The slope represents an additional 1 chirp for each addition 1.2°F increase in temperature.
If the number of chirps increases from 10 to 30, the temperature has increased by 24°F.
If the temperature increases from 30°F to 60°F, the number of chirps has increased by 25 chirps.
Explanation:
The given equation of the line of best fit is y = 1.2x + 30.
This is in slope-intercept form y = mx + b, where m is the slope and b is the y-intercept.
Therefore, for the given equation:
- slope = 1.2
- y-intercept = 30
Part (a)
The y-intercept is the point at which the graph intersects the y-axis, so the y-value when x = 0. Therefore:
- The y-intercept represents a temperature of 30°F when there are 0 cricket chirps.
Part (b)
The x-values represents the number of cricket chirps and the y-values represent the temperature in °F.
The slope tells us the rate of change of y relative to x, so the rate of change of the temperature to the number of cricket chirps.

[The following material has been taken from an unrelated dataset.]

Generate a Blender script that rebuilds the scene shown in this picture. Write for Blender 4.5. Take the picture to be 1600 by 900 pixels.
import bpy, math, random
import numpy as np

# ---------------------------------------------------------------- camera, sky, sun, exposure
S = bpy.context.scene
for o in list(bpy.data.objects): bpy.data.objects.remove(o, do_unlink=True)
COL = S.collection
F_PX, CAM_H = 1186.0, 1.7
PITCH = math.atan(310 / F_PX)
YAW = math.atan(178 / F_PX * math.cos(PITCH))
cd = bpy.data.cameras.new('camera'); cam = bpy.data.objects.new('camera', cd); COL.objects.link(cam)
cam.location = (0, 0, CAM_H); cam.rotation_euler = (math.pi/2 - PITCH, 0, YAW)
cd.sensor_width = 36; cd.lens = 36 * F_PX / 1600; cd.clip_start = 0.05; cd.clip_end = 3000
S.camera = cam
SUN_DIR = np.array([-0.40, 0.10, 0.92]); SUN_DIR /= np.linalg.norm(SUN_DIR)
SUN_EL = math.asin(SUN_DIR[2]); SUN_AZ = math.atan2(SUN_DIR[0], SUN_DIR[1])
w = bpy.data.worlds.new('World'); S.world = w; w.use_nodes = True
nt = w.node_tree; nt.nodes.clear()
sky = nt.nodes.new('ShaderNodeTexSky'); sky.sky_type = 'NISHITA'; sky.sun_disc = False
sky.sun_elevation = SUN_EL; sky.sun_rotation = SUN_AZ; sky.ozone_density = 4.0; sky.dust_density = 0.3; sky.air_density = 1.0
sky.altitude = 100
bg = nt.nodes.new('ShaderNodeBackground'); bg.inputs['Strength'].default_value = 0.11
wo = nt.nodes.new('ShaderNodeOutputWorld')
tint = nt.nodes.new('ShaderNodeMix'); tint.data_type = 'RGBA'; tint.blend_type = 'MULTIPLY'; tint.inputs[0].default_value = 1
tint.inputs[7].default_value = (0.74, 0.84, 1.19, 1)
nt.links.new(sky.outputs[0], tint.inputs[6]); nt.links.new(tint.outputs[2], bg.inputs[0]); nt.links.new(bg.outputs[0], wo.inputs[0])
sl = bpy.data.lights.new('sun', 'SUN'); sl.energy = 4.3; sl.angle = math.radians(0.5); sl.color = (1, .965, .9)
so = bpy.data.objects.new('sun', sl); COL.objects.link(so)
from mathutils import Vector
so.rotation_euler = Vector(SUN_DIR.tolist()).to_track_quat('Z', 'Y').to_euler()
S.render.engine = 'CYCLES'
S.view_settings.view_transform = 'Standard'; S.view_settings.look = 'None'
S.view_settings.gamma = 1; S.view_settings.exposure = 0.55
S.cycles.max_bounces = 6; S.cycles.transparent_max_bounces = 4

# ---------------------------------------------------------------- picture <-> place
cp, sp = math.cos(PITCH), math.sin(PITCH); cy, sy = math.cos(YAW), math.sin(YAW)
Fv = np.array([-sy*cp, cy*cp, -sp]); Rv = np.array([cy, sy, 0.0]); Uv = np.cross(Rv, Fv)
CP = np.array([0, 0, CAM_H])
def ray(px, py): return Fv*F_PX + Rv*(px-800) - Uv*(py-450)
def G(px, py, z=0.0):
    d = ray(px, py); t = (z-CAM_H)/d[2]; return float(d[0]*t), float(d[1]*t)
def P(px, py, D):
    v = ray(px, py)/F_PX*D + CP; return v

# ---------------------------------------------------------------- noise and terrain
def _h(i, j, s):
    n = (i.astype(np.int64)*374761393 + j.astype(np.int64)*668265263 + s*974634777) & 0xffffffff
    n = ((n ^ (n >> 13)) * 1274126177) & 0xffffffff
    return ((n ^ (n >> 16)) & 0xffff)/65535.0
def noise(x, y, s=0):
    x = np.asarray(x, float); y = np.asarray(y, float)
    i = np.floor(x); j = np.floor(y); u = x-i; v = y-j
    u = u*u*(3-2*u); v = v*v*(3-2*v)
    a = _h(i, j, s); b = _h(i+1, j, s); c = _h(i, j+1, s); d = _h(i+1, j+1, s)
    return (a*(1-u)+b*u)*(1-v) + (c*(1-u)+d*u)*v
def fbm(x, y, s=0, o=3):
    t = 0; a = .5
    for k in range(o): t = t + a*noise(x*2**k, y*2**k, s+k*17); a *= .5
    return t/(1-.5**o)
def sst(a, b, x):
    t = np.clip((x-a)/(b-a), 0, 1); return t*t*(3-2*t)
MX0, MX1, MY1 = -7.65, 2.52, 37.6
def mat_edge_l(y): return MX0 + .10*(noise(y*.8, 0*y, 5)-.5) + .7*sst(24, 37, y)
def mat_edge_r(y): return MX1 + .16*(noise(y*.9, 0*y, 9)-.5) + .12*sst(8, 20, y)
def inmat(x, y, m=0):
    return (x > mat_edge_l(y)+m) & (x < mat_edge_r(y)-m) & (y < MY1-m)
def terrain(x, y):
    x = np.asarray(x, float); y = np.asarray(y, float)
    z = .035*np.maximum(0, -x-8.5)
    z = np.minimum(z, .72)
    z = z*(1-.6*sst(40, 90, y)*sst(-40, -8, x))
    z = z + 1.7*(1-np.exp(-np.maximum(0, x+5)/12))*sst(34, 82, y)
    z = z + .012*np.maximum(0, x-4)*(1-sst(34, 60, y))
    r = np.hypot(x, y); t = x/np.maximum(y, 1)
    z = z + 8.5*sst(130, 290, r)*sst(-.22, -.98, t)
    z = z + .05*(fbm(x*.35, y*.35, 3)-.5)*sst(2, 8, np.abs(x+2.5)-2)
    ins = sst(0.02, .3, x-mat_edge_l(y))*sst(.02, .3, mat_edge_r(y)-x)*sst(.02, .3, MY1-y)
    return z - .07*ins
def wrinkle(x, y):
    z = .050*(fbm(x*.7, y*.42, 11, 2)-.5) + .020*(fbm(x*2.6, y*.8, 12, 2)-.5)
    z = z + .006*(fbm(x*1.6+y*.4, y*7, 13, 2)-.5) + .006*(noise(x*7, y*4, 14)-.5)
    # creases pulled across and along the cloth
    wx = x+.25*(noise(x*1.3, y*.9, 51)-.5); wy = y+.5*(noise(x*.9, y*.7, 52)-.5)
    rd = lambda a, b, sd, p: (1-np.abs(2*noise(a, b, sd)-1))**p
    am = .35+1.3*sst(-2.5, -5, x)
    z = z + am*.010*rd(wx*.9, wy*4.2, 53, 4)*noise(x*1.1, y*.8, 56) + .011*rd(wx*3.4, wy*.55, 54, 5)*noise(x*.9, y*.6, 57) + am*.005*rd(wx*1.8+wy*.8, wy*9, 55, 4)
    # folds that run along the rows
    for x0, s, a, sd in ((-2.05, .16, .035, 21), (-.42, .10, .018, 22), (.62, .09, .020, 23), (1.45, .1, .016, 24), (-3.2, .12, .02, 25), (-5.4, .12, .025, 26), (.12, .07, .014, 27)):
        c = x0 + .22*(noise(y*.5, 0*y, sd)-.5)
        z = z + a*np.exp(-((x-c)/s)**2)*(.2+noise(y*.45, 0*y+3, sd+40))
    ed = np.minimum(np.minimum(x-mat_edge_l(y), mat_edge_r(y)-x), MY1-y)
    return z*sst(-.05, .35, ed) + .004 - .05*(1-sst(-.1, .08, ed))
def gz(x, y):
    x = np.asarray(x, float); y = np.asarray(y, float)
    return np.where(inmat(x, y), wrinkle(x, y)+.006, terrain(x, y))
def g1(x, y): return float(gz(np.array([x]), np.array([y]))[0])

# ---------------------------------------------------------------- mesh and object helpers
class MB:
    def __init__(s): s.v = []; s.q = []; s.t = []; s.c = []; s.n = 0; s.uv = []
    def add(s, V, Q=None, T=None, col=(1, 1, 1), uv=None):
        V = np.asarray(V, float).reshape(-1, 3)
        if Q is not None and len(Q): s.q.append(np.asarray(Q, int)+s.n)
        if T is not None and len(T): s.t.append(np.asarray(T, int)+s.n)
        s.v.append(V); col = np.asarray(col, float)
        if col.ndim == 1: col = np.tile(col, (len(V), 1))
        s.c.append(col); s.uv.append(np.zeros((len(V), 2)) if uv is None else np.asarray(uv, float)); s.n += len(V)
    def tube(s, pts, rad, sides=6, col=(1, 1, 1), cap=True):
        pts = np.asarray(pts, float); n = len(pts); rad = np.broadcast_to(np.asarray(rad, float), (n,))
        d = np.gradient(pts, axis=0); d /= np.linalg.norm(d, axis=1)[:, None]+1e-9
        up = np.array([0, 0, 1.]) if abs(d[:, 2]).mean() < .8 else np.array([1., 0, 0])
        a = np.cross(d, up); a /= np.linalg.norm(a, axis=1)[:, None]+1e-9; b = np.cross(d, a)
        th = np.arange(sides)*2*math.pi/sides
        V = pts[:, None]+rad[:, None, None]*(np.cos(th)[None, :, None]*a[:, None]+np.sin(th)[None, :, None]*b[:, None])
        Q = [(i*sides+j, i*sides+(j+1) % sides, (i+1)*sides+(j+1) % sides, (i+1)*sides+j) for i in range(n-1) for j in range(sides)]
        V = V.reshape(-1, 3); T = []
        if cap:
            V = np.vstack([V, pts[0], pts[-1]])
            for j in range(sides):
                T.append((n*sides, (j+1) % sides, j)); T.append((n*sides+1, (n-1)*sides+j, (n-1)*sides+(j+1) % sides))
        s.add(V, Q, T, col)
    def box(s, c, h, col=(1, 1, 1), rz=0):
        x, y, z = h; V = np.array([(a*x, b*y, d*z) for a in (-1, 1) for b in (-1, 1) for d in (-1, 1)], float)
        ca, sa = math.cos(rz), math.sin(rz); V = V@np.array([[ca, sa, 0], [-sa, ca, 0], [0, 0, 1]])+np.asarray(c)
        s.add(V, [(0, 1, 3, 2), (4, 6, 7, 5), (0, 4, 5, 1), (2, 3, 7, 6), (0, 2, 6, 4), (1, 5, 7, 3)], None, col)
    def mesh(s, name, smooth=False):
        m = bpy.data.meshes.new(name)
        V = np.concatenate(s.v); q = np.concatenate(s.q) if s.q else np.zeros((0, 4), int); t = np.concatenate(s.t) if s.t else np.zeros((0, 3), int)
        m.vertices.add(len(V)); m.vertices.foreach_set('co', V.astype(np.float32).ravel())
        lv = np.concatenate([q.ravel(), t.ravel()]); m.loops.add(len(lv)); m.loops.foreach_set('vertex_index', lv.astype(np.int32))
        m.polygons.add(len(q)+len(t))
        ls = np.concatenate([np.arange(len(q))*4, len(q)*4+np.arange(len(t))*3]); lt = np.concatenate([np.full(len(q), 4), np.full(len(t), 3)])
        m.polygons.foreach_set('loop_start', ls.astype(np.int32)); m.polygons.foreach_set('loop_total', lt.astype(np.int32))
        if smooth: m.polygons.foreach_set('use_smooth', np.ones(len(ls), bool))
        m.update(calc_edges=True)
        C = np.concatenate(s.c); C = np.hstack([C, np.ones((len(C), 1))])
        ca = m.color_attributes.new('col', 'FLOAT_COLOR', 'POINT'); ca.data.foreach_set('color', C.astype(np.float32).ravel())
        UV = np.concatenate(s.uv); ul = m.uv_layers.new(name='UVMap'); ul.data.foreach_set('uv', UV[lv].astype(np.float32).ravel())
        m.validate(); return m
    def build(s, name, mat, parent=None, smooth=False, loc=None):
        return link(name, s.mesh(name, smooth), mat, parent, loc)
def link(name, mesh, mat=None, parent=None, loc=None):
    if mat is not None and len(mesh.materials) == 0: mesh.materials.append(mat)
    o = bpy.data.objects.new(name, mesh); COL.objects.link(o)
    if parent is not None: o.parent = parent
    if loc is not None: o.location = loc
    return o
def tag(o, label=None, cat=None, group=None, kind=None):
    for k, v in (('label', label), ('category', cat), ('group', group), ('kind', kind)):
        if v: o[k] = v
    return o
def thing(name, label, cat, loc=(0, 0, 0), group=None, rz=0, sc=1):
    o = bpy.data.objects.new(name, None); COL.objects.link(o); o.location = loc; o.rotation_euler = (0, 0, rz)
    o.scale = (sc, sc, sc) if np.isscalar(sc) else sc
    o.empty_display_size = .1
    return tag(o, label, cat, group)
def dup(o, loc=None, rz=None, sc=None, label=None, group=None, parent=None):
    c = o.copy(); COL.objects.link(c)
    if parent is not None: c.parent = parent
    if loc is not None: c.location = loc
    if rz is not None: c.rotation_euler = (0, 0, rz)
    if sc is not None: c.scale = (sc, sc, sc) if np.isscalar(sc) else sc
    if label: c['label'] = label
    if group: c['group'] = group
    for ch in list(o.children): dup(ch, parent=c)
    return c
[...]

1.2x means that for each increase of one x-value, the y-value increases by 1.2. Therefore:
- The slope represents an additional 1 chirp for each addition 1.2°F increase in temperature.
Part (c)
To find the temperature when the number of chirps is 10, substitute x = 10 into the equation of the line and solve for y:
⇒ y = 1.2(10) + 30 = 42°F
To find the temperature when the number of chirps is 30, substitute x = 30 into the equation of the line and solve for y:
⇒ y = 1.2(30) + 30 = 66°F
Therefore, the difference in temperature is:
⇒ 66°F - 42°F = 24°F
Therefore,
- If the number of chirps increases from 10 to 30, the temperature has increased by 24°F.
Part (d)
To find the number of chirps when the temperature is 30°F, substitute y = 30 into the equation of the line and solve for x:
⇒ 1.2x + 30 = 30
⇒ 1.2x = 0
⇒ x = 0
To find the number of chirps when the temperature is 60°F, substitute y = 60 into the equation of the line and solve for x:
⇒ 1.2x + 30 = 60
⇒ 1.2x = 30
⇒ x = 25
The difference in the number of chirps is:
⇒ 25 - 0 = 25
Therefore,
- If the temperature increases from 30°F to 60°F, the number of chirps has increased by 25 chirps.